The suicide attacks on New York and Washington and the ensuing war in Afghanistan
have brought the prior crusade and its remaining targets together in a single
historical drama. But they also expose the limits of the neoliberal project.
They highlight to what extent the aggressive forward push of Western capital
and the heartland states into the periphery, and the processes of transnational
class formation with which it interacts, has become bogged down in an area where
their precepts are entirely inappropriate, and the doctrine of individual human
rights is as exotic as jacuzzi bathrooms or sitcom TV. Indeed one effect of
the neoliberal counterrevolution launched originally by Reagan and Thatcher,
is the near-complete destruction of the redistributive effects of states relative
to their own economy, and of international bargaining between states relative
to the world economy. Inequalities across the globe as a result have dramatically
increased. The insustainability of the intensified exploitation of society and
nature by neoliberal capitalism, is now becoming apparent in endemic violence
that faces the capitalist heartland as a terrorist threat of which it fails
to recognise, let alone tackle, the deeper sources.

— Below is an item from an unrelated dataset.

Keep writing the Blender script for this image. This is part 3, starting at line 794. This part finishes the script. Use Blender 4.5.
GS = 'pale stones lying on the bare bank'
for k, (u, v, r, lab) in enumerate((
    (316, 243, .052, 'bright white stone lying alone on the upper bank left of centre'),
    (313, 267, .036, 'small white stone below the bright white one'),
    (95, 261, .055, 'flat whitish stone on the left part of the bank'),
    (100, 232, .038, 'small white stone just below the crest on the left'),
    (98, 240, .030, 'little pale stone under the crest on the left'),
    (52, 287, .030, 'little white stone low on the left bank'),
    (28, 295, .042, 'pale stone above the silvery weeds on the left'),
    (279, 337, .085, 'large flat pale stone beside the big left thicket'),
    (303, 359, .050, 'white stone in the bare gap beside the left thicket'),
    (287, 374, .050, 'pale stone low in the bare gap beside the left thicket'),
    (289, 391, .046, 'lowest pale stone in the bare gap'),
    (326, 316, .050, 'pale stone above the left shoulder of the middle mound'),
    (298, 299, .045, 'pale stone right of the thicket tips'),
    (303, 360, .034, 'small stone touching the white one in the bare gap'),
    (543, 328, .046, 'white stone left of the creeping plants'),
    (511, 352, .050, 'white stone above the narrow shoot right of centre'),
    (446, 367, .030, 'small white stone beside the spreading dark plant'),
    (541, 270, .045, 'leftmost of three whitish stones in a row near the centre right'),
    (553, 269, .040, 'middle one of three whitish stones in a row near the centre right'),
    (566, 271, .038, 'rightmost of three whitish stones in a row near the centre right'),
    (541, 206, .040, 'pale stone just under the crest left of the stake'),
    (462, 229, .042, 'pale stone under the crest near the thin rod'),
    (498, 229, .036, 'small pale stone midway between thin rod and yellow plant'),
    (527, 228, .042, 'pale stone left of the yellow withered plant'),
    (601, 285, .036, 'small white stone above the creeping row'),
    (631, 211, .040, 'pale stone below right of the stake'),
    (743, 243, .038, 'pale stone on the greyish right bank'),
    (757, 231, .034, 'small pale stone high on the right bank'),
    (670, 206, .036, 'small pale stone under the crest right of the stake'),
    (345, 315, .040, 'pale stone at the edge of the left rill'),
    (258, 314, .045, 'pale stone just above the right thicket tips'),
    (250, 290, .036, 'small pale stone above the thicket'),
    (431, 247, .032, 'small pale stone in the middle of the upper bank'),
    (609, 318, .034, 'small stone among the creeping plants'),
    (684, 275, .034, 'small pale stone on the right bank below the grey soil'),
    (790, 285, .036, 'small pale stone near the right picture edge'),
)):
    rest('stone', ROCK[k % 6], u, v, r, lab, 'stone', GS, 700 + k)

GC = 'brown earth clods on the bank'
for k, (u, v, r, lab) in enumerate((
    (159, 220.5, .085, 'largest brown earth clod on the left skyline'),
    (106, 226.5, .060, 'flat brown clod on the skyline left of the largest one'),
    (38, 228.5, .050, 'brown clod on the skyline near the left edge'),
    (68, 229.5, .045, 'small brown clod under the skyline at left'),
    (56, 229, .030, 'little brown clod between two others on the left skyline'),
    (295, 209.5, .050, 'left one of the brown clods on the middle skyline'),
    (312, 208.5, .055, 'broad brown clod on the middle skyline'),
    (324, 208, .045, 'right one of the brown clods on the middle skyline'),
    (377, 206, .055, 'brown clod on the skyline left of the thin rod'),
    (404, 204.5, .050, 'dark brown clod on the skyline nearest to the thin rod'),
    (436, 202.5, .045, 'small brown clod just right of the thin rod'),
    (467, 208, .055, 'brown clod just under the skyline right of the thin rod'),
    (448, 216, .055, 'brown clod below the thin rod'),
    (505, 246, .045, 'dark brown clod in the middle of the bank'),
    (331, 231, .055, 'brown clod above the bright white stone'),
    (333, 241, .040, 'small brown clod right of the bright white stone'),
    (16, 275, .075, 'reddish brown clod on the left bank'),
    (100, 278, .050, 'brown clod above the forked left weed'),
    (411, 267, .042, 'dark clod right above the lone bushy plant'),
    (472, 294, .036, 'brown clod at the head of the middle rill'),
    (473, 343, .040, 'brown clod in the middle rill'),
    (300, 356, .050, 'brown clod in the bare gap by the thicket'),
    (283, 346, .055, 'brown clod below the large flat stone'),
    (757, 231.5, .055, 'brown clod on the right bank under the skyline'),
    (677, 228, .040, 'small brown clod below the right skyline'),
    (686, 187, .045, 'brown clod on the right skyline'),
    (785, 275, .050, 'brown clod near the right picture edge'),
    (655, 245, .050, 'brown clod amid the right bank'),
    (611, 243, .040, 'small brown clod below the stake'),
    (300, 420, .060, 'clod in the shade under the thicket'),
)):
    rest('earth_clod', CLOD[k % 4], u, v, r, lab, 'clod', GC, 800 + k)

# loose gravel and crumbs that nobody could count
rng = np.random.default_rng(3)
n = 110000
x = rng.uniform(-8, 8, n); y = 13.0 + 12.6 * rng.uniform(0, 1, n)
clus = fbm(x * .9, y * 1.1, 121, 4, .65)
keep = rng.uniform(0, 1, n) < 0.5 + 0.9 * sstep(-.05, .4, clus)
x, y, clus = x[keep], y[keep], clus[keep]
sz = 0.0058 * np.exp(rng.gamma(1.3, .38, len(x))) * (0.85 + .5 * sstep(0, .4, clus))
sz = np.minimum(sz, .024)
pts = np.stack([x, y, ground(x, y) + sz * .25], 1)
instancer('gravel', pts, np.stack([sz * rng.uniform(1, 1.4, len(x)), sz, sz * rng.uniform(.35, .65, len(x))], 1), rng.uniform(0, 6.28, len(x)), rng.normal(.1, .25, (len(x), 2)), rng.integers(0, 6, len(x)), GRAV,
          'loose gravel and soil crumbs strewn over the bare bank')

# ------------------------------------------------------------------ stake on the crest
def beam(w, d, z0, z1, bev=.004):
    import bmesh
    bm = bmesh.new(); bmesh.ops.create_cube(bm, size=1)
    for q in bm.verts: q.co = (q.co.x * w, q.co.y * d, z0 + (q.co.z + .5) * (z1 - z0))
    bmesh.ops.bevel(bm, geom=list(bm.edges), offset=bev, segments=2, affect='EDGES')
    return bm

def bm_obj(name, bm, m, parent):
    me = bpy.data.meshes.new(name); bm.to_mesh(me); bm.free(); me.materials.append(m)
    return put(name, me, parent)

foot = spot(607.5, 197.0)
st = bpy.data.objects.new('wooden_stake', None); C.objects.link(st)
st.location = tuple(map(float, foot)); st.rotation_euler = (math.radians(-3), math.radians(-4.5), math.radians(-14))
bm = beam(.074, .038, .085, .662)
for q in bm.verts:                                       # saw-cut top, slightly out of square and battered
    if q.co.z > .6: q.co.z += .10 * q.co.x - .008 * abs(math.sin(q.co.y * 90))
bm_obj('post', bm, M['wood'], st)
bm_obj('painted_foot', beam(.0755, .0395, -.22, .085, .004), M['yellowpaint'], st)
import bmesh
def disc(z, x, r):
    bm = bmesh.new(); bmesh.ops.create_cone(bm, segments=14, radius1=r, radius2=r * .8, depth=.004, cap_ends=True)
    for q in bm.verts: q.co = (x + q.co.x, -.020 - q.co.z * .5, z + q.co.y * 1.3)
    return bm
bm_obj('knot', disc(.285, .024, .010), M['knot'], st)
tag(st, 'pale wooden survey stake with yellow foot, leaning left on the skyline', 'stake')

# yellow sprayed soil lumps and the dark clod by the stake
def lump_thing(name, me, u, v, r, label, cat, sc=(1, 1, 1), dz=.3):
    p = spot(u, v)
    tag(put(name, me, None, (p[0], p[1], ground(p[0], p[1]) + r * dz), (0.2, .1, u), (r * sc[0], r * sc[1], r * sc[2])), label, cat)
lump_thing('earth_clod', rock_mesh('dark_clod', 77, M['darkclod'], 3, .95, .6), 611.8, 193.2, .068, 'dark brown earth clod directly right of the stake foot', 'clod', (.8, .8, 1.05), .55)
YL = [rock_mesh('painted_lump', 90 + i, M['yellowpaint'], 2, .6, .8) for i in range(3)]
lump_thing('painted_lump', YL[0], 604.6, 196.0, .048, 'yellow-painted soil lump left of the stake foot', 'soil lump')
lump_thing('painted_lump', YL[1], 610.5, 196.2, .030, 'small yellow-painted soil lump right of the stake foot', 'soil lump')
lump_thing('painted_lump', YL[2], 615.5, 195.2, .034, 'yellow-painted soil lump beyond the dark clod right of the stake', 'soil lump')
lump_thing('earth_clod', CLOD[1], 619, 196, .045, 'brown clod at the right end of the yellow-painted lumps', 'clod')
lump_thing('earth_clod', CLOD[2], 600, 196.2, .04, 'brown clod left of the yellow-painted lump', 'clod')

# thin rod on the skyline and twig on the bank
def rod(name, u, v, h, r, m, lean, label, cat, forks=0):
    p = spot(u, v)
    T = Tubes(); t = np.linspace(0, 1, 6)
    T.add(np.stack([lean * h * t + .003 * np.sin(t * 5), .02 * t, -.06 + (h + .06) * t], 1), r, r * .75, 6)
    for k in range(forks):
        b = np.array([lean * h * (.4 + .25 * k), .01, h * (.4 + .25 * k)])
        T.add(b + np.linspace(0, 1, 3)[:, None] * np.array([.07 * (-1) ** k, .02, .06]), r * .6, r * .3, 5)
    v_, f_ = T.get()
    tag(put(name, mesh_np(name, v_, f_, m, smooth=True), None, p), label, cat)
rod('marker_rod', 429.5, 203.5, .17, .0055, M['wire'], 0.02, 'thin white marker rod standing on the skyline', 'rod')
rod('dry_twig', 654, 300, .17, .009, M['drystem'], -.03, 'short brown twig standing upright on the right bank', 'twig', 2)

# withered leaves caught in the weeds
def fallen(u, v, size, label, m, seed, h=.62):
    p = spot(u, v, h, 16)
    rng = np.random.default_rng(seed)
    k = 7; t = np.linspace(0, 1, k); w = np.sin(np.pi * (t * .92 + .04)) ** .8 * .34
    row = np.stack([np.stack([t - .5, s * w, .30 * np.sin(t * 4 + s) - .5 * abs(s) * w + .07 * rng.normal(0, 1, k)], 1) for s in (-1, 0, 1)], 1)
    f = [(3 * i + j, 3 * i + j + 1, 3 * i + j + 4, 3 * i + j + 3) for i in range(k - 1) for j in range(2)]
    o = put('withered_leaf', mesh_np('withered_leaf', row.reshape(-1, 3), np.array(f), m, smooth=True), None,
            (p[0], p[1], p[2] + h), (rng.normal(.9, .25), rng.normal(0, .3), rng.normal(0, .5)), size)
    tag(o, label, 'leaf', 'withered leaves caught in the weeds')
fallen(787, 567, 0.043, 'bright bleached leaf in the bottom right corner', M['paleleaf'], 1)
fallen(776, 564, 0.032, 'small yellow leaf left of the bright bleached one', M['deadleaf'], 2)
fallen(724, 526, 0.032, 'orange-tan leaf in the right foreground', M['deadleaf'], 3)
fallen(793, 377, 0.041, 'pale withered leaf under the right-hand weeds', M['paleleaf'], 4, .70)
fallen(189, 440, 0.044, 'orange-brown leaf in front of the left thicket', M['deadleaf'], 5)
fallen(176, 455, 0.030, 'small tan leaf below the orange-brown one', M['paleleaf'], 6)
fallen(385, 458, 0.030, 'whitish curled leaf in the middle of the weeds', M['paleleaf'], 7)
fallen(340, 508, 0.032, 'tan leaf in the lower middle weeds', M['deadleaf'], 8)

Even so, we should not feel that terrorism is the solution to anything, or the
only remaining form of effective resistance. In the last few years, resistance
on the contrary has produced new forms, such as an 'anti-globalisation' movement
which unifies, in a loose fashion, a wide range of local forms of peasant, worker,
and youth resistance. Increasingly, this planetary grid of resistance against
an exhaustive capitalist discipline is acquiring its own organisational infrastructure
and recruiting organic intellectuals and allies from disaffected managerial
cadre, in states, international organisations, NGOs, and elsewhere. This development,
rather than the attacks on the US and the war of revenge launched against Afghanistan,
marks what I see as the real limit to neoliberal globalisation.